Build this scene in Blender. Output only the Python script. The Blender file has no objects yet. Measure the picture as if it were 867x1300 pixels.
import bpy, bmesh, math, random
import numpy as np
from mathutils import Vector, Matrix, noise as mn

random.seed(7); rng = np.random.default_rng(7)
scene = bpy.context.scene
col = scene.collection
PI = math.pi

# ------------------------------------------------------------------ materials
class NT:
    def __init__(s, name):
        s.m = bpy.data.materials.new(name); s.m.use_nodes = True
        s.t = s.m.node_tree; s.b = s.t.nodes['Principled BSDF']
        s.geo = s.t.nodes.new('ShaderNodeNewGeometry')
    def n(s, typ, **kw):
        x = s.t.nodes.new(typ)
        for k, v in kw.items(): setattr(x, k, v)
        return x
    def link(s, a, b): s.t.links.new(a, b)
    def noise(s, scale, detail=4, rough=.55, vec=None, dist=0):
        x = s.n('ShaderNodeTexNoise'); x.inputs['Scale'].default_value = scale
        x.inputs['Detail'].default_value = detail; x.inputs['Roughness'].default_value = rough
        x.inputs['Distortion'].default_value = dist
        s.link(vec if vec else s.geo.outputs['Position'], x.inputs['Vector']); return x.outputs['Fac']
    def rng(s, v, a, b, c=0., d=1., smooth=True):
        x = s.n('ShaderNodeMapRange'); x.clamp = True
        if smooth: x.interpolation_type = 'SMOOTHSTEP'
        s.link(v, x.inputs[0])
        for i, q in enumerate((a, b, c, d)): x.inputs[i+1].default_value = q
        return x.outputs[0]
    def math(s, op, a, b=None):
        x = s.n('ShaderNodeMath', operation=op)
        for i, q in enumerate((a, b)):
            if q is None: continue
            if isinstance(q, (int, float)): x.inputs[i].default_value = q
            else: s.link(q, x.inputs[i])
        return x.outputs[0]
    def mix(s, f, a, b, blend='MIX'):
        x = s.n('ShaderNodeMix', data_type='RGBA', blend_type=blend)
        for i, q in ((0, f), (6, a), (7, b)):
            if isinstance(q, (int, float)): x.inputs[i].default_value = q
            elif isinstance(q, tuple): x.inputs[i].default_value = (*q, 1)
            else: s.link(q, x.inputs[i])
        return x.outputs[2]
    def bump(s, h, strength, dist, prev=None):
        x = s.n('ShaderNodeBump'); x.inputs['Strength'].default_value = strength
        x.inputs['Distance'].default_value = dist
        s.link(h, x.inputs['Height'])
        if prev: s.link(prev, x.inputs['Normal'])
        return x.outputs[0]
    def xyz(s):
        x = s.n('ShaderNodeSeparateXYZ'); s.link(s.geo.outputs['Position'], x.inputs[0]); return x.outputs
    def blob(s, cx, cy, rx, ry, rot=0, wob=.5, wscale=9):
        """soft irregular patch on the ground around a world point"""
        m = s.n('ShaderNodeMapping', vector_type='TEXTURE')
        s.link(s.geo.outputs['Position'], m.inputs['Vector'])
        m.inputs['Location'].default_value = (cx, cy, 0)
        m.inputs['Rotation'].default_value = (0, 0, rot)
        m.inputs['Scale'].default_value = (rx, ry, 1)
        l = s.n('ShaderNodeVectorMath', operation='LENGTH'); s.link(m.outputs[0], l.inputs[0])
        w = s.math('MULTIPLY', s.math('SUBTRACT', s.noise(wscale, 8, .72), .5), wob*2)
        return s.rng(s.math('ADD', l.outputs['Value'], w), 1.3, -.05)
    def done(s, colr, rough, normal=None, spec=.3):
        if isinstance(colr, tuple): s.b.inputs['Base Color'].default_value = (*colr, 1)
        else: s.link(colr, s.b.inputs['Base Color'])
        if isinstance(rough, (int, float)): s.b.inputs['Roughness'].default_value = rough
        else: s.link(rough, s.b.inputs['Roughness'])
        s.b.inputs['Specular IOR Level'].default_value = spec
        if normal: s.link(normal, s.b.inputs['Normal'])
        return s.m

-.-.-

#### THE PROBLEM
Only the lines from the first line of the material above through the line that contains "PI = math.pi" should be quoted, each one exactly.

#### WRITTEN REPLY
Build this scene in Blender. Output only the Python script. The Blender file has no objects yet. Measure the picture as if it were 867x1300 pixels.
import bpy, bmesh, math, random
import numpy as np
from mathutils import Vector, Matrix, noise as mn

random.seed(7); rng = np.random.default_rng(7)
scene = bpy.context.scene
col = scene.collection
PI = math.pi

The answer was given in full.